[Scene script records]
═══
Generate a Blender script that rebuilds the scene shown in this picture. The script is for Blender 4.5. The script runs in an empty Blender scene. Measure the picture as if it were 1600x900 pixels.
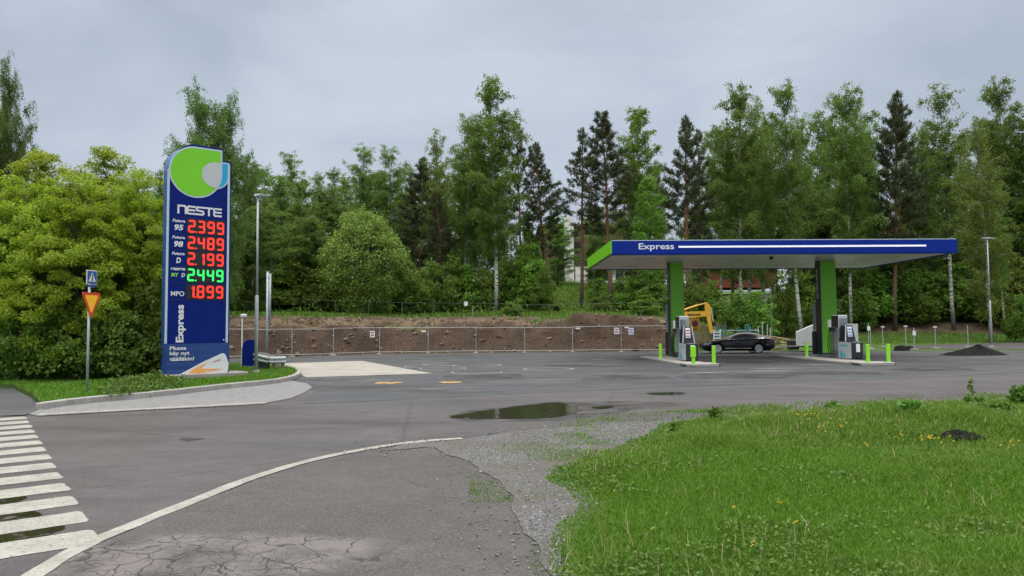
import bpy, math, random
import numpy as np
from mathutils import Vector, Matrix

# ------------------------------------------------------------------ camera, sky, sun, exposure
sc = bpy.context.scene
COL = sc.collection
F, CH, HZ = 1160.0, 1.6, 513.0            # focal length in photo pixels, eye height, horizon row
TH = math.atan((HZ - 450) / F)
cam_d = bpy.data.cameras.new("camera")
cam_d.lens = 36 * F / 1600
cam_d.sensor_width = 36
cam_d.clip_start, cam_d.clip_end = 0.05, 4000
cam = bpy.data.objects.new("camera", cam_d)
COL.objects.link(cam)
cam.location = (0, 0, CH)
ROLL = math.radians(0.43)
cam.rotation_euler = (Matrix.Rotation(math.pi / 2 + TH, 3, 'X') @ Matrix.Rotation(-ROLL, 3, 'Z')).to_euler()
sc.camera = cam

SUN_EL, SUN_AZ = math.radians(58), math.radians(200)     # azimuth clockwise from +Y: high, behind the camera
sun_d = bpy.data.lights.new("sun", 'SUN')
sun_d.energy = 1.35
sun_d.angle = math.radians(40)
sun_d.color = (1, 0.97, 0.93)
sun = bpy.data.objects.new("sun", sun_d)
COL.objects.link(sun)
sd = Vector((math.sin(SUN_AZ) * math.cos(SUN_EL), math.cos(SUN_AZ) * math.cos(SUN_EL), math.sin(SUN_EL)))
sun.rotation_euler = sd.to_track_quat('Z', 'Y').to_euler()

world = bpy.data.worlds.new("World")
sc.world = world
world.use_nodes = True
wn, wl = world.node_tree.nodes, world.node_tree.links
wn.clear()
def wnode(t, **kw):
    n = wn.new(t)
    for k, v in kw.items():
        setattr(n, k, v)
    return n
w_out = wnode('ShaderNodeOutputWorld'); w_bg = wnode('ShaderNodeBackground')
w_bg.inputs['Strength'].default_value = 0.1
w_sky = wnode('ShaderNodeTexSky', sky_type='NISHITA', sun_disc=False)
w_sky.sun_elevation = SUN_EL; w_sky.sun_rotation = SUN_AZ
w_tc = wnode('ShaderNodeTexCoord')
w_map = wnode('ShaderNodeMapping'); w_map.inputs['Scale'].default_value = (1.0, 1.0, 2.3)
w_n1 = wnode('ShaderNodeTexNoise'); w_n1.inputs['Scale'].default_value = 2.2; w_n1.inputs['Distortion'].default_value = 0.4; w_n1.inputs['Detail'].default_value = 6; w_n1.inputs['Roughness'].default_value = 0.5
w_rmp = wnode('ShaderNodeValToRGB')
w_rmp.color_ramp.elements[0].position = 0.36; w_rmp.color_ramp.elements[0].color = (4.4, 5.1, 6.1, 1)
w_rmp.color_ramp.elements[1].position = 0.62; w_rmp.color_ramp.elements[1].color = (5.95, 6.7, 7.7, 1)
w_sep = wnode('ShaderNodeSeparateXYZ')
w_mr = wnode('ShaderNodeMapRange', interpolation_type='SMOOTHSTEP')
w_mr.inputs['From Min'].default_value = 0.38; w_mr.inputs['From Max'].default_value = 0.95
w_mr.inputs['To Min'].default_value = 1.0; w_mr.inputs['To Max'].default_value = 6.2
w_mul = wnode('ShaderNodeVectorMath', operation='SCALE')
w_mix = wnode('ShaderNodeMix', data_type='RGBA'); w_mix.inputs['Factor'].default_value = 0.95
wl.new(w_tc.outputs['Generated'], w_map.inputs['Vector']); wl.new(w_map.outputs['Vector'], w_n1.inputs['Vector'])
wl.new(w_n1.outputs['Fac'], w_rmp.inputs['Fac']); wl.new(w_tc.outputs['Generated'], w_sep.inputs[0])
wl.new(w_sep.outputs['Z'], w_mr.inputs['Value']); 
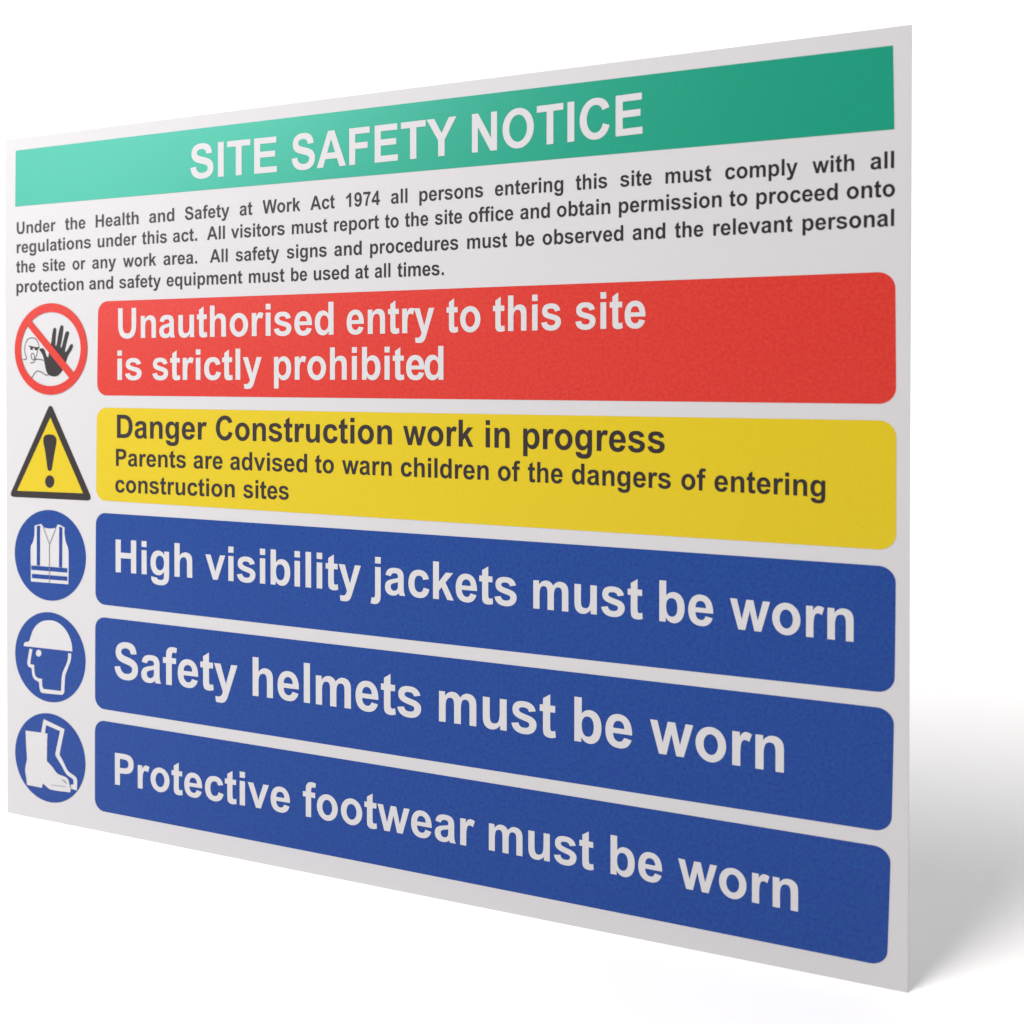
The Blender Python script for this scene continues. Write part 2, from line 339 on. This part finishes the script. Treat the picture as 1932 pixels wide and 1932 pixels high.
ART={
 'hand': [(25.72,274.93),(25.92,275.72),(27.55,276.01),(28.97,275.66),(29.77,274.54),(30.57,272.46),(31.37,271.02),(31.98,270.69),(32.38,271.32),(32.67,273.06),(33.41,276.21),(34.42,279.04),(34.84,281.88),(35.65,285.97),(36.26,287.37),(37.06,287.67),(38.06,287.17),(38.18,285.9),(37.84,281.8),(37.55,277.71),(37.95,277.07),(38.43,277.85),(39.24,281.77),(40.25,285.85),(41.26,288.5),(42.26,289.0),(43.37,288.44),(43.44,286.7),(42.83,283.26),(42.03,279.5),(41.3,276.37),(41.93,276.2),(42.82,278.54),(44.02,282.29),(45.02,284.93),(46.21,285.37),(47.52,284.87),(47.39,283.46),(46.4,280.66),(45.39,277.38),(44.59,273.94),(45.1,273.52),(46.77,275.31),(48.16,277.32),(49.15,277.93),(50.14,277.75),(50.41,276.81),(49.54,274.79),(47.75,272.47),(46.56,270.61),(45.76,268.74),(44.96,267.18),(44.16,264.67),(42.56,262.64),(41.16,261.24),(39.16,259.84),(36.76,259.39),(33.55,259.9),(31.74,261.02),(30.54,263.26),(29.74,266.13),(28.94,269.63),(28.14,271.87),(26.73,273.8)],
 'person_strokes': [(0.424,[(13.4,269.65),(15.26,269.59),(16.09,270.31),(15.47,271.77),(14.78,273.7),(14.67,275.95),(15.3,278.82),(16.54,281.03),(18.39,281.95),(20.65,282.15),(22.69,281.53),(24.31,279.9),(25.04,278.13),(25.6,276.37)]),(0.424,[(24.29,274.96),(23.88,272.9),(23.05,270.68),(22.44,269.1),(21.61,267.99),(20.18,267.6),(18.75,267.55)]),(0.606,[(17.76,277.39),(20.63,276.79),(23.08,276.42),(25.6,276.18)]),(0.424,[(22.85,269.47),(25.49,269.53),(28.74,268.93)]),(0.424,[(19.94,258.75),(21.38,260.65),(23.02,262.23),(25.06,262.69),(27.09,262.03),(29.92,260.57),(32.34,260.07)]),(0.394,[(22.04,271.18),(22.05,270.42),(21.88,269.78),(21.54,269.36),(21.1,269.21),(20.6,269.37),(20.14,269.81),(19.78,270.46),(19.58,271.22),(19.56,271.98),(19.74,272.61),(20.07,273.04),(20.52,273.18),(21.01,273.02),(21.47,272.58),(21.83,271.94),(22.04,271.18)])],
 'eyes': [[(20.91,275.92),(20.76,275.49),(20.35,275.18),(19.8,275.08),(19.25,275.21),(18.84,275.53),(18.7,275.96),(18.85,276.39),(19.25,276.7),(19.81,276.8),(20.36,276.68),(20.76,276.35)],[(24.78,275.68),(24.6,275.24),(24.09,274.92),(23.4,274.82),(22.7,274.95),(22.2,275.29),(22.01,275.74),(22.2,276.18),(22.71,276.5),(23.4,276.6),(24.1,276.47),(24.6,276.13)]],
 'ring_outer': [33.99,275.39,26.78,26.58],
 'ring_inner': [33.94,275.35,21.96,21.47],
 'slash': [(20.28,291.96),(50.87,261.77),(47.51,258.66),(17.39,288.69)],
 'tri_outer': [(31.87,240.97),(32.48,241.86),(33.28,242.31),(34.29,242.31),(35.09,241.93),(35.69,240.83),(62.36,191.71),(62.86,190.17),(62.36,188.91),(60.99,188.3),(5.39,188.42),(3.93,189.18),(3.64,190.3),(4.15,191.61)],
 'tri_inner': [(33.78,235.59),(57.42,192.38),(8.66,192.25)],
 'bang': [(28.56,222.2),(28.77,223.79),(29.79,225.08),(31.41,225.67),(33.35,225.82),(35.44,225.63),(37.04,224.85),(38.04,223.6),(38.31,222.34),(38.02,219.81),(37.01,215.99),(35.78,210.27),(34.96,206.45),(34.56,205.17),(33.43,204.5),(32.14,204.95),(31.54,206.36),(30.75,211.11),(29.56,217.44),(28.68,220.61)],
 'dot': [(36.66,198.48),(36.6,197.76),(36.4,197.07),(36.08,196.43),(35.65,195.87),(35.13,195.4),(34.54,195.04),(33.9,194.81),(33.23,194.72),(32.56,194.77),(31.92,194.96),(31.33,195.28),(30.81,195.72),(30.38,196.26),(30.07,196.88),(29.88,197.56),(29.81,198.27),(29.88,198.99),(30.08,199.68),(30.4,200.32),(30.83,200.89),(31.35,201.36),(31.95,201.71),(32.59,201.94),(33.26,202.02),(33.93,201.97),(34.57,201.78),(35.16,201.46),(35.67,201.02),(36.1,200.48),(36.41,199.86),(36.6,199.19)],
 'disc_vest': [32.92,155.37,26.33,26.43],
 'disc_helmet': [32.76,95.94,26.07,26.23],
 'disc_boot': [32.5,37.08,26.06,25.95],
 'vest': [(21.86,172.15),(26.55,173.33),(27.16,173.1),(28.38,171.57),(30.4,171.12),(33.23,170.94),(36.45,171.31),(37.85,171.7),(38.78,173.42),(40.06,173.57),(44.04,172.09),(43.83,170.02),(44.22,166.57),(45.0,163.46),(46.58,160.08),(46.84,155.37),(46.62,139.44),(18.95,139.24),(18.84,153.73),(19.03,160.16),(20.39,162.15),(21.63,166.38),(21.85,169.91)],
 'vest_stripes': [[(23.49,172.01),(26.02,172.51),(25.85,148.97),(23.41,148.95)],[(40.05,172.53),(42.45,172.01),(42.17,148.9),(39.89,148.95)],[(19.31,148.69),(45.94,148.76),(45.93,146.17),(19.3,146.13)],[(19.78,143.78),(45.93,143.9),(45.92,141.38),(19.77,141.28)]],
 'vest_lines': [(0.485,[(28.38,171.57),(32.87,162.02)]),(0.485,[(37.85,171.63),(33.11,162.04)]),(0.485,[(32.91,161.87),(32.83,139.35)])],
 'helmet': [(13.35,100.72),(13.56,101.97),(14.4,103.01),(16.67,103.54),(17.7,104.44),(18.32,105.94),(19.36,108.6),(20.81,111.29),(22.86,113.71),(25.73,115.71),(28.98,116.94),(32.22,117.46),(35.45,117.47),(38.66,116.78),(41.85,115.15),(44.63,112.86),(46.8,110.05),(48.18,107.33),(48.96,104.57),(49.42,100.89)],
 'head': [(17.68,99.45),(16.13,91.9),(16.2,89.98),(17.23,88.79),(19.28,88.2),(19.48,86.45),(19.88,83.92),(21.51,81.84),(24.78,80.58),(25.17,77.1),(25.98,74.95),(27.61,74.49),(42.11,74.97),(43.31,76.53),(43.64,80.05),(44.14,86.11),(45.74,90.06),(48.14,95.67),(48.63,99.65),(46.37,99.6),(46.16,96.42),(45.16,93.48),(42.55,88.48),(41.75,85.86),(41.33,81.7),(41.0,77.07),(28.02,76.93),(27.22,78.6),(27.03,82.74),(23.97,82.9),(22.14,83.83),(21.33,86.32),(21.22,90.32),(18.26,90.51),(18.69,93.76),(19.94,99.5)],
 'eye': [(26.6,97.72),(26.52,97.2),(26.32,96.69),(25.99,96.24),(25.57,95.88),(25.08,95.63),(24.55,95.51),(24.02,95.53),(23.53,95.69),(23.11,95.97),(22.79,96.35),(22.58,96.82),(22.51,97.34),(22.59,97.87),(22.79,98.37),(23.12,98.82),(23.54,99.18),(24.04,99.43),(24.57,99.55),(25.09,99.53),(25.58,99.37),(26.01,99.09),(26.33,98.7),(26.53,98.24)],
 'boot': [(14.6,50.89),(30.97,51.16),(30.66,44.9),(30.5,34.97),(34.33,32.31),(38.34,28.73),(43.94,27.61),(45.92,26.62),(46.71,25.15),(47.1,23.31),(47.89,21.22),(47.56,19.11),(33.07,18.73),(29.84,20.18),(27.41,21.43),(26.79,18.78),(15.51,18.91),(15.31,20.98),(14.91,23.5),(14.22,26.63),(14.52,29.9),(15.57,33.92),(15.5,36.49),(14.98,42.87)],
 'boot_back': [(28.16,59.28),(43.55,55.27),(42.83,52.17),(40.8,44.62),(39.79,40.04),(42.37,36.58),(46.14,31.24),(50.68,29.19),(52.25,27.84),(52.64,25.69),(52.31,20.98),(48.28,21.27),(47.78,23.66),(49.87,23.97),(49.96,26.25),(49.49,27.13),(45.53,28.78),(43.75,30.43),(40.77,34.46),(37.18,38.74),(36.86,40.29),(38.41,46.53),(40.23,53.75),(29.97,55.99),(29.06,51.18),(26.18,51.11)],
 'toe': [(0.727,[(41.86,25.73),(43.73,24.89),(44.92,23.79)]),(0.273,[(33.89,21.56),(39.12,21.78),(44.31,21.96)])]}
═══
Aim. Output exactly the span of lines from the top of the listing through the line holding "sc.camera = cam", and leave every picture out.

Result of this exercise.
Generate a Blender script that rebuilds the scene shown in this picture. The script is for Blender 4.5. The script runs in an empty Blender scene. Measure the picture as if it were 1600x900 pixels.
import bpy, math, random
import numpy as np
from mathutils import Vector, Matrix

# ------------------------------------------------------------------ camera, sky, sun, exposure
sc = bpy.context.scene
COL = sc.collection
F, CH, HZ = 1160.0, 1.6, 513.0            # focal length in photo pixels, eye height, horizon row
TH = math.atan((HZ - 450) / F)
cam_d = bpy.data.cameras.new("camera")
cam_d.lens = 36 * F / 1600
cam_d.sensor_width = 36
cam_d.clip_start, cam_d.clip_end = 0.05, 4000
cam = bpy.data.objects.new("camera", cam_d)
COL.objects.link(cam)
cam.location = (0, 0, CH)
ROLL = math.radians(0.43)
cam.rotation_euler = (Matrix.Rotation(math.pi / 2 + TH, 3, 'X') @ Matrix.Rotation(-ROLL, 3, 'Z')).to_euler()
sc.camera = cam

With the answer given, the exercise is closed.